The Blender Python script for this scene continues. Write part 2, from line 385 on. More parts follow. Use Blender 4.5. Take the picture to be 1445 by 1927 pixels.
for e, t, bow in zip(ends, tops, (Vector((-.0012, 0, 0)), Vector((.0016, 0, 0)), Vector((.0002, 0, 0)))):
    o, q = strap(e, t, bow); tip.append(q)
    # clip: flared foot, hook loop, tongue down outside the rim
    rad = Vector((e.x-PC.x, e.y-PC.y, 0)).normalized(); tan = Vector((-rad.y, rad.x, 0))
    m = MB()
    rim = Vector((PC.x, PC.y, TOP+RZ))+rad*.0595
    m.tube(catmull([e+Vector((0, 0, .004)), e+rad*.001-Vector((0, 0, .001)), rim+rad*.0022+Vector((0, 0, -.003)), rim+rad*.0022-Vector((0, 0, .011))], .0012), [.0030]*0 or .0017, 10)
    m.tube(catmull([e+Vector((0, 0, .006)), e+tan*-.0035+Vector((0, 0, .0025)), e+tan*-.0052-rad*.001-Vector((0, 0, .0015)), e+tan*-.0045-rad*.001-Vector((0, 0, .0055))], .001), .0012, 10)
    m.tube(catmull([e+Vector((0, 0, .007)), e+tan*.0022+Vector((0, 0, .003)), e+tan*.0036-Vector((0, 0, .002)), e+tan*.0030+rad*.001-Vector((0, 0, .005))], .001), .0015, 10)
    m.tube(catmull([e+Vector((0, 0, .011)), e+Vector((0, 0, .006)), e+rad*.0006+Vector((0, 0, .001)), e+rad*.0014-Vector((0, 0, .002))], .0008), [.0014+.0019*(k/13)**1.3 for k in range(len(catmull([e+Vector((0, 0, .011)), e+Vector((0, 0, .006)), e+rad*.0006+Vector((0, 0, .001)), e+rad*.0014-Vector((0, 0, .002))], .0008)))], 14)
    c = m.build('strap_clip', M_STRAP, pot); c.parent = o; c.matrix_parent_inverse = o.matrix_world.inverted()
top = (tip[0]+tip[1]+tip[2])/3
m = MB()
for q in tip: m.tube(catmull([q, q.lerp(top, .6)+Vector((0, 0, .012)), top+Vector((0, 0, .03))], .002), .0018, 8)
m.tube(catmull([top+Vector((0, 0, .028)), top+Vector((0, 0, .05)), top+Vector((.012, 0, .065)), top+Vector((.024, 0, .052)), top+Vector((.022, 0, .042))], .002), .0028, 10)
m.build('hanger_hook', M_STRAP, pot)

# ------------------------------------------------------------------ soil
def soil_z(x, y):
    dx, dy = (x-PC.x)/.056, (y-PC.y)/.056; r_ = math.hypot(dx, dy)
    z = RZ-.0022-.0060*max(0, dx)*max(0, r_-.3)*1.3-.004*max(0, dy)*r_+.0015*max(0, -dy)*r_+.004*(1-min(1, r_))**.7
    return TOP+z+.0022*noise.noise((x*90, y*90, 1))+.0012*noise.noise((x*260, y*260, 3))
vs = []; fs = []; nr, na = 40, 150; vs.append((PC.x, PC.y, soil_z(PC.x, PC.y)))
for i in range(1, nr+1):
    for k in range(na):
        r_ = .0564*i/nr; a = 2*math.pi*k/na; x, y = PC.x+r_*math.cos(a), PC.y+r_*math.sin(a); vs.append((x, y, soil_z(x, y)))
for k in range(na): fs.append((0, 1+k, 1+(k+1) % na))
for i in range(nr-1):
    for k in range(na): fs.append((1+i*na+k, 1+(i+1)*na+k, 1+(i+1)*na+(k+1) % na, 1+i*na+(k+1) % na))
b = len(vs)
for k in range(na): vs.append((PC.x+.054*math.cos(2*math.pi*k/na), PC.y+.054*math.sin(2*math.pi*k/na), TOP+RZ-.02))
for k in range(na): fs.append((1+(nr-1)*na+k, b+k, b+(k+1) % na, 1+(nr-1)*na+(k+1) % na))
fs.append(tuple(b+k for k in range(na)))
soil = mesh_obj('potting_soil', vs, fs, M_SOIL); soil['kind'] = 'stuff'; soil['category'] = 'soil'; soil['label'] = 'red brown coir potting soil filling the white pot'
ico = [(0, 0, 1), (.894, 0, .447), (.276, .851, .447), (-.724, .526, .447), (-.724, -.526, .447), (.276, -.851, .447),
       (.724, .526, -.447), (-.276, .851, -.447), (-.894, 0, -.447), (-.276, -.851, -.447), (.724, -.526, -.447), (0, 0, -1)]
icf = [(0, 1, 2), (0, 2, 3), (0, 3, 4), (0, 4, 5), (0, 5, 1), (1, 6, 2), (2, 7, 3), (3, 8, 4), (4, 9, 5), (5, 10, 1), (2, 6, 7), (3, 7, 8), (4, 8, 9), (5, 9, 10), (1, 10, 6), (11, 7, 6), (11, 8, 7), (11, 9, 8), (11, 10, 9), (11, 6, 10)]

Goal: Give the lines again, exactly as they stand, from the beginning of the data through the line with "m.build('hanger_hook', M_STRAP, pot)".

Response:
The Blender Python script for this scene continues. Write part 2, from line 385 on. More parts follow. Use Blender 4.5. Take the picture to be 1445 by 1927 pixels.
for e, t, bow in zip(ends, tops, (Vector((-.0012, 0, 0)), Vector((.0016, 0, 0)), Vector((.0002, 0, 0)))):
    o, q = strap(e, t, bow); tip.append(q)
    # clip: flared foot, hook loop, tongue down outside the rim
    rad = Vector((e.x-PC.x, e.y-PC.y, 0)).normalized(); tan = Vector((-rad.y, rad.x, 0))
    m = MB()
    rim = Vector((PC.x, PC.y, TOP+RZ))+rad*.0595
    m.tube(catmull([e+Vector((0, 0, .004)), e+rad*.001-Vector((0, 0, .001)), rim+rad*.0022+Vector((0, 0, -.003)), rim+rad*.0022-Vector((0, 0, .011))], .0012), [.0030]*0 or .0017, 10)
    m.tube(catmull([e+Vector((0, 0, .006)), e+tan*-.0035+Vector((0, 0, .0025)), e+tan*-.0052-rad*.001-Vector((0, 0, .0015)), e+tan*-.0045-rad*.001-Vector((0, 0, .0055))], .001), .0012, 10)
    m.tube(catmull([e+Vector((0, 0, .007)), e+tan*.0022+Vector((0, 0, .003)), e+tan*.0036-Vector((0, 0, .002)), e+tan*.0030+rad*.001-Vector((0, 0, .005))], .001), .0015, 10)
    m.tube(catmull([e+Vector((0, 0, .011)), e+Vector((0, 0, .006)), e+rad*.0006+Vector((0, 0, .001)), e+rad*.0014-Vector((0, 0, .002))], .0008), [.0014+.0019*(k/13)**1.3 for k in range(len(catmull([e+Vector((0, 0, .011)), e+Vector((0, 0, .006)), e+rad*.0006+Vector((0, 0, .001)), e+rad*.0014-Vector((0, 0, .002))], .0008)))], 14)
    c = m.build('strap_clip', M_STRAP, pot); c.parent = o; c.matrix_parent_inverse = o.matrix_world.inverted()
top = (tip[0]+tip[1]+tip[2])/3
m = MB()
for q in tip: m.tube(catmull([q, q.lerp(top, .6)+Vector((0, 0, .012)), top+Vector((0, 0, .03))], .002), .0018, 8)
m.tube(catmull([top+Vector((0, 0, .028)), top+Vector((0, 0, .05)), top+Vector((.012, 0, .065)), top+Vector((.024, 0, .052)), top+Vector((.022, 0, .042))], .002), .0028, 10)
m.build('hanger_hook', M_STRAP, pot)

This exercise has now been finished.